To survive walking the last 80 kilometres, Wiha must have four bags at the 20 kilometre mark (or the mark that was 80 kilometres from the end). How does she get the four bags there?
She can get three bags there by starting off with four bags, but that isn’t enough to get her all the way across the desert, so she has to go back to get some more. She needs another bag to get back to her starting point, so she can leave only two bags hidden at the 20 kilometre mark on that first foray. It will take her 2 days to return to her hidden bags: 1 day to get there and 1 day to get back. If she starts at the beginning of the desert again with four bags, she will have three bags when she gets to the 20 kilometre mark, where she has stashed two bags. That means she has five bags
altogether. But she only needs four bags to get across the rest of the remaining 80 kilometres of desert and she can carry only four bags at a time, so she has one bag more than she needs. Therefore it would be sensible for her to take only three bags on her second “first 20 kilometre” trip:
one to use on the way and two to add to the store at the 20 kilometre point.
She now has four bags at the 20 kilometre mark and can use one of these during each of the next four 20 kilometre walks. So Wiha can get across in 7 days: 3 days to get four bags to the 20 kilometre mark and 4 days more to go the final 80 kilometres.

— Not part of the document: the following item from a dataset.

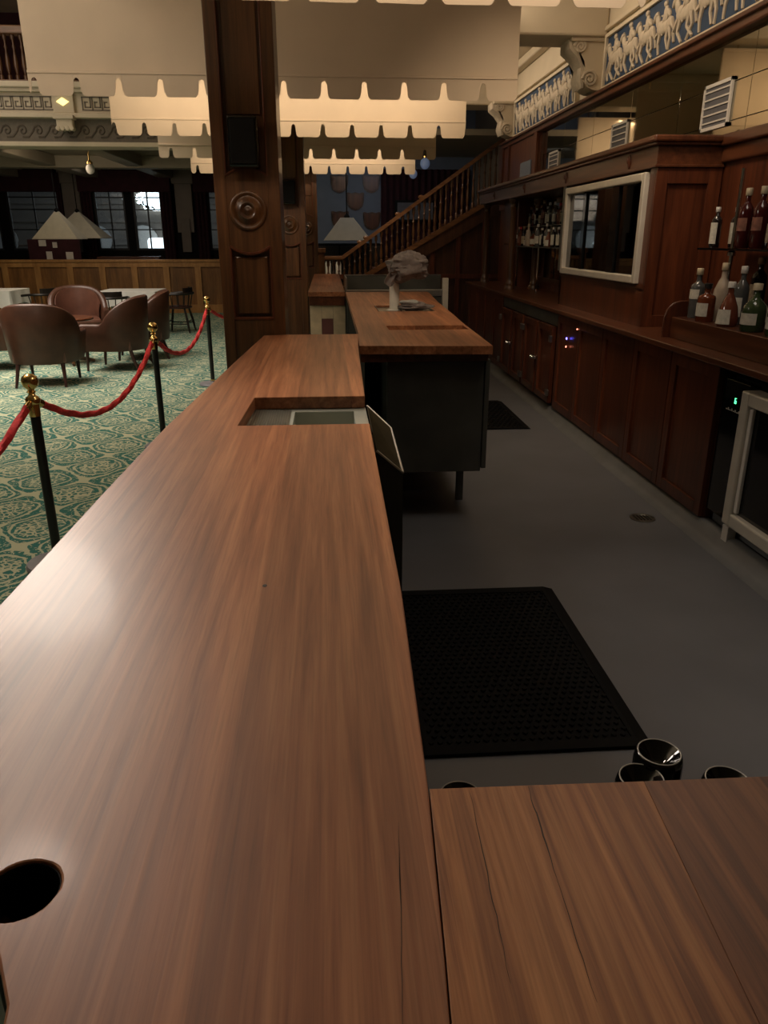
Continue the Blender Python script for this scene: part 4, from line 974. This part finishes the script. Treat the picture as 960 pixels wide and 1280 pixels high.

This process is shown as a diagram in the Answers.
Extension
You could vary the conditions. Perhaps Wiha has a companion who can only carry three bags. How long will it take the two of them to cross the desert?
Problem Three
The students can use a table to find ways to make all the amounts from 5 cents to $1.05. Theyshould always look for the minimum number of coins needed to make each amount. Consider the amounts from 5 cents to 95 cents:
They can make all these amounts with a minimum of five coins: one 5 cent coin, one 10 cent coin, two 20 cent coins, and one 50 cent coins. The students might now see that they can make the final two amounts ($1 and $1.05) with the five coins that they have already used. And these five coins add up to $1.05, so they will use all the coins when they buy something for $1.05. So this is the correct answer.
If the students continued the table to find the minimum number of coins needed for $1 and $1.05, they would use two 50 cent coins. Added to the coins used previously, this would bring the minimum number of coins up to six, and it would also mean that they won’t use all the coins when they buy something for $1.05. Obviously, this can’t be the correct answer.
Problem Four
The students will have already encountered the relationship between the number of sides of polygons and the number of diagonals in Problem Three, page 7, in Problem Solving, Figure It Out, Level 3. This problem, which uses more sophisticated reasoning, should extend their understanding.
The students could count the number of diagonals in a hexagon. But it is more efficient to notice that there are three diagonals from every corner of the hexagon. So 3 x 6 = 18. But this counts each diagonal twice. So the answer is 9. Similarly, the students could draw and count for question b.
They will see that there are five diagonals from every corner of the octagon, and 5 x 8 = 40. But once again, this counts each diagonal twice. So the number of diagonals is 40 ÷ 2 = 20.
This can be used to find the number of diagonals for any polygon. The rule is (1/2 x the number of sides) x (the number of sides – 3). The number of sides in a polygon is the same as the number of vertices. The number of sides minus 3 equals the number of diagonals from each vertex. Why subtract 3? If you join a vertex of a polygon to every other vertex, you use the number of sides minus 1. In this question, you have to count only the diagonals. There is no diagonal from a vertex to the two adjacent vertices, so another 2 is subtracted. Altogether, 3 is subtracted.
To write this algebraically, with n being the number of sides or vertices, the formula is:
diagonals = 1/2 n x (n – 3).
Most students at this level won’t be ready for this algebraic notation, but more able students may be comfortable using it.
Hints for Students
1. What does 1/7 look like as a decimal? Try a smaller case than the 50th place.
Can you see a pattern?
2. You could try working backwards, use equipment, or perhaps use trial and
improvement.
3. Use equipment such as play money. Then use trial and improvement and record your results on a table. Remember that you are looking for the minimum number of coins.
4. Experiment with small cases first, for example, a square. Then look for a pattern.
Answers to Problems
1. 4
2. 7 days. You could show this in a diagram:
3. Five coins: 5c, 10c, 20c, 20c, and 50c
4. a. 9
b. 20
c. A possible rule is: Half the number of sides multiplied by three less than the number of sides. This can also be written as: 1/2 x (number of sides) x (number of sides – 3).